Tuesday, November 11, 2008

Cultural Amnesia - or what we forget

Cultural Amnesia
(Clive James)
I picked up this work – a collection of reflective essays on writers about the arts, mainly of our own times – not knowing what to expect, but intrigued by the title.
What I have found is a gem of English writing. The author, an Australian by birth, and in age technically a war-time baby, has spent a life reading, studying, and finally writing and broadcasting on the arts – verbal and visual – in the United Kingdom. His essays are a plea for affective writing and clear thought. He is, in the best sense of the word, a Humanist, one for whom the best study, the only really worthwhile study, is Man himself, in all his glory, with all his weaknesses and all his foibles. That men have been – are, at times – evil he does not deny, nor that these same evil men can be, as Hitler was, artistic.

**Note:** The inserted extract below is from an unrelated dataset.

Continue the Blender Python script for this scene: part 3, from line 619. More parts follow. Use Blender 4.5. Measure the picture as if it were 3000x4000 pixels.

His writing is not a matter of whitewash – that the evil among us are the victims of some overwhelming compulsion. He will insist on the individual, personal responsibility of each for his own actions. However, he also agrees that there is an ethos in an era, or society, that is very difficult for members to fight. Such was, he felt, the case in Nazi Germany. That many writers DID fight it was not surprising – most of them were not IN the society – they were automatically excluded, as Jews, as Slavs, as not worth living.
However, what is most interesting, to me, is not his thesis – his underlying interest in the Arts, and what others think and say, but his affective use of language.
His writing I found strewn with gems of expression –little lapidary gems that illuminate an idea, or a word; descriptions that change ones perception of a particular habit of writing or thinking.
An example of this I found in his essay on Paul Pavlovich Muratov, an essayist, novelist, and, for Clive, the most learned, original, and gifted Russian art historian of his time – but now totally unknown. In writing of this man’s work Clive said that as a student of the High renaissance in Italy, in the 1960’s, he had read, and swallowed, hook, line, and sinker, Heinrich Wölfflinn’s teaching. About other eras, he could, he said, form the occasional independent judgement, but for the Cinquecento, he had "a seeing-eye dogma, and the snorting beast was provided by Wölfflinn."
The phrase struck me like a thunderbolt - for it exemplifies all that is wrong with acceptance of a dogma as the truth, the whole truth, and nothing but the truth. It does take over our critical faculties, guides us whither we know not, and keeps us at its mercy.
Another example – and I’ll stop with this, for the whole book is far too full to cite in one essay – He writes, in the introduction, of the difficulties of being a Scholar, and Jewish, in Vienna in the years leading up to the Anschluss. There was a real, stultifying, quota system throughout society. As a result, he claims, there was a great tendency for scholarship and humanism to be pursued outside, rather than inside the university. That a case could be made, and was, that this redounded to the benefit if those excluded, he grants.
"But it was a bad case. The humiliations were real, and the resentments lasting. But there was one "undoubted benefit to us all. Whole generations of Jewish literati were denied the opportunity to "waste their energies on compiling abstruse doctoral theses. They were driven instead to "journalism, plain speech, direct observation and the necessity to entertain. The necessity to "entertain could sometimes be the enemy of learning, but not as often as the deadly freedom to "write as if nobody would ever read the results except a faculty supervisor who owed his own post "to the same exemption." (p.2, Overture: Vienna)
You see here his ability to illuminate, to transform our perceptions of a system. This also contains, for young readers, a plea: "Make your work interesting – have an audience in mind, whose thoughts you wish to sway. Sell your work, and your self. " It is not enough that the ducks be lined up, that the weapon be properly charged aimed and fired. That is a technical matter, one that anyone can master, given sufficient practice and time. No – his is a plea for the use of formal rhetoric – and an exemplar there of.
This is not a book one can sit down with, and read through from cover to cover. There is no connected narrative, no over-riding theme of life. There is, though, a series of reflections on writers and thinkers – some good, some evil, and most mixed, very thoroughly. In anything, it most closely resembles a book of sermons – to be sampled, thought about, pondered on, and then dipped into again. The gems are there, page after page of them. I have by no means caught them all – some, I suspect, are dependant on our knowledge of writers, or their subjects, and the more we know, the more we’ll find. If asked for one word, I’d have to say:"Thought-provoking".